Mesa makes awesome stuff but their most popular amps are easy to misunderstand and as such, they can leave a lot of people with an awful first impression.
I love Marks, but they are are not intuitive to dial at all, mostly because their controls are horrendously labeled, even now. No, those three tone knobs shouldn't be called Bass, Middle, and Treble, because every guitar player in the universe understands the concept that standard tonestack controls go in the circuit after preamp distortion like they do on every other amp ever made. But not so on the Mark series, no sir! Instead they work like an EQ pedal you put in front of your amp. So what happens is players ignore the GEQ, thinking it's "extra" when it's every bit as vital as the tonestack on any other amp, and crank the Bass knob, thinking they'll get room-filling modern tone, but everything just flubs out because of all those lows being sent to the preamp gain stages. Then they walk away shaking their head and going back to their other amps.
I love Rectos too, but they're also not intuitive to use. They are universally understood to be high gain amps, but they use basically zero filtering in the preamp, which means none of the bloated low frequencies that kill clarity are filtered away, so if you use any gain at all, you get flubby tone.
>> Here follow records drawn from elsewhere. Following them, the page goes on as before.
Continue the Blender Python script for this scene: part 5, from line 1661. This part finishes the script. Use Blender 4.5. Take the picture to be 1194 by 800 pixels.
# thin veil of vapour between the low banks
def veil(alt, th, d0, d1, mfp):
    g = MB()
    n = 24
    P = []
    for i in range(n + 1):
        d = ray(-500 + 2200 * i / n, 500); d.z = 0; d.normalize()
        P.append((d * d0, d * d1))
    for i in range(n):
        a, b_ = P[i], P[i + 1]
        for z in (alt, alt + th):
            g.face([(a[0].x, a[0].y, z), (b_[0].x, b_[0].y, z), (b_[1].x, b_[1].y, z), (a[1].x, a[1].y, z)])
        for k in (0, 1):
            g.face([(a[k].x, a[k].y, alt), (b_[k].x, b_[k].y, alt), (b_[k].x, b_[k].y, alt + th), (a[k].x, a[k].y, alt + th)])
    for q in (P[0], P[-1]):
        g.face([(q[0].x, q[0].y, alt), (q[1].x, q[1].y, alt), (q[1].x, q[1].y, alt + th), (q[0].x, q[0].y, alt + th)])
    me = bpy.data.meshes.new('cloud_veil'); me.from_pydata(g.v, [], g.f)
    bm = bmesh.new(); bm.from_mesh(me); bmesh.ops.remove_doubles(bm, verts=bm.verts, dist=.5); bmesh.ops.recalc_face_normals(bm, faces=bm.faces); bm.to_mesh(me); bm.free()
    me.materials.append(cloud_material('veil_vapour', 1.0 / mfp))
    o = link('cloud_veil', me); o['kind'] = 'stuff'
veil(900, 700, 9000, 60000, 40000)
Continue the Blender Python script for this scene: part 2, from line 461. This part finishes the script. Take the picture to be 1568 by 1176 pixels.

And no, turning the Bass knob down will not "tighten" a Recto, because the tonestack in Rectos are where they should be, after the preamp, after all the distortion has already been generated. Also, they are very dynamic amps, probably some of the most dynamic modern high gain amps available. This means that if you're not boosting them, they are flubby, mushy sounding amps with just about zero chug or slice unless you slam the strings with your right hand as hard as you can even with the gain up. If you don't boost them, it takes extremely tight and controlled playing to make them do what you'd want them to do. Using the right boost changes them completely into the idealized firebreathing benchmark high gain amp you want them to be, but most people aren't told that, and music stores usually don't have a line of OD pedals plugged in and ready to go in front of every Recto, so that's not how people try them out.
Once you learn how Mesa amps work and how to best use them though, they're very hard to beat. It sounds simple but it usually takes a long time for players to get there. It's just the nature of the search.